Q. Since leaving Barclays, you've been working with startups and universities. Are the lessons the same?

Absolutely. I'm working with deep-tech companies, education ventures, apprenticeship programmes. The challenge is getting them to think about what customers actually want rather than what they think customers want.

One company I'm helping is a university spin-out where all the staff have academic backgrounds. Trying to get them to think customer-first rather than product-first is a relentless thing. The founder gets it, but they're conditioned for a different world.

Another is run by a 20-year-old called Romario who's created a community of 5,500 apprentices and people who want to become apprentices. He's brilliant at listening to customers – his challenge is converting what he hears into sales. But he’s getting there.

Q. Why do you think companies struggle so much with being customer-led?

They get distracted. There's always some crisis or financial target that has to be met. Combined with that, curiosity is so important but often gets lost. Companies think they know what customers want without actually asking or observing.

I think service has got so much better in Britain overall, which makes it harder to stand out. It used to be easy because so much was rubbish! But the companies that get it right still really stand out.

Q. Can you give us an example of a company that gets customer service right?

I think the staff at Liberty department store are amazing. I was so intrigued about where they find such competent staff. If you go to the lighting department, they know everything about lighting, and they're not trying to sell you stuff. They're like university graduates who've been recruited because they love the subject.

I reached out through a contact to find out how they recruit. The finance director told me each department in Liberty is managed like a separate shop. They recruit graduates from design colleges across Europe who want to work there because it's so well-known. They choose people because they love lighting or dresses or men's suits – whatever they're selling.

They're also brilliant digitally. How they manage their digital offering is extraordinary. When stuff arrives at your house, it's beautifully wrapped. They're definitely not cheap, but they completely know what they're doing in both the digital and physical worlds.

Q. What's your advice for leaders who want to become more customer-led?

Start with curiosity, not certainty.

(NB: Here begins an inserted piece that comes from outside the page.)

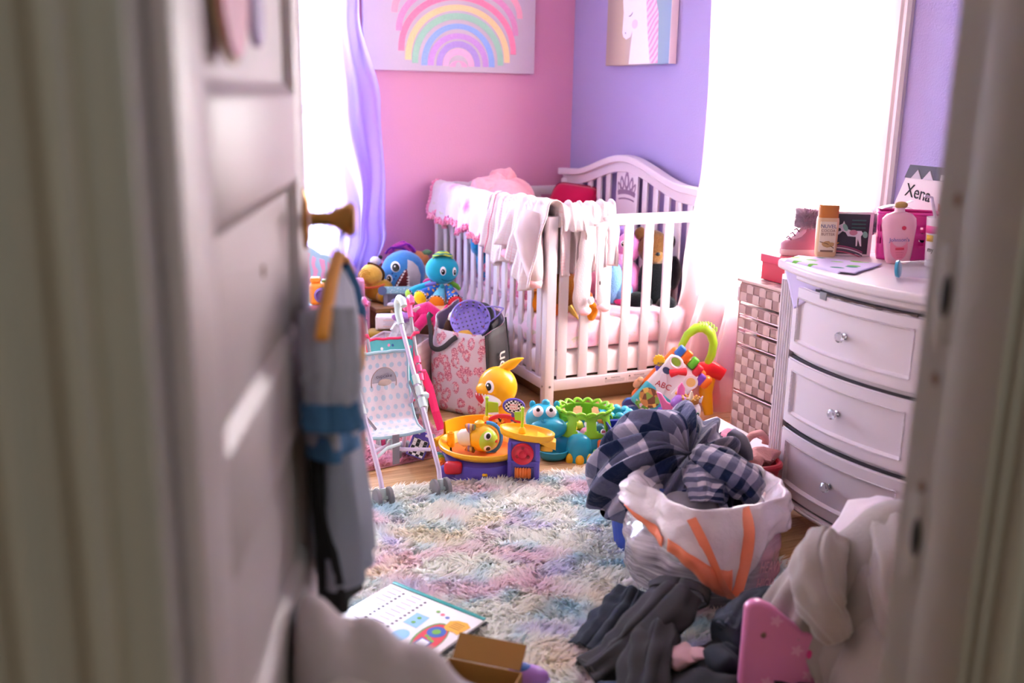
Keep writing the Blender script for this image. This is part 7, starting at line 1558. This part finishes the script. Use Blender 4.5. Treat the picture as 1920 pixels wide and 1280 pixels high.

The best innovations often come from admitting you don't know everything. Listen more than you speak – your colleagues and customers have the answers if you're willing to hear them.

Don't be afraid of being put in the margins. Being given a "special projects" role might be the best thing that happens to you. Think beyond your industry – the most valuable lessons often come from completely different sectors.

Make it personal. The best customer insights come from real human experiences, not data points. What you want is when a customer comes in to do the most banal transaction, they walk away with a smile on their face. Whatever you've done to create that reaction – that's what matters.

In an age of digital transformation and AI, perhaps the most revolutionary act is simply learning to listen again.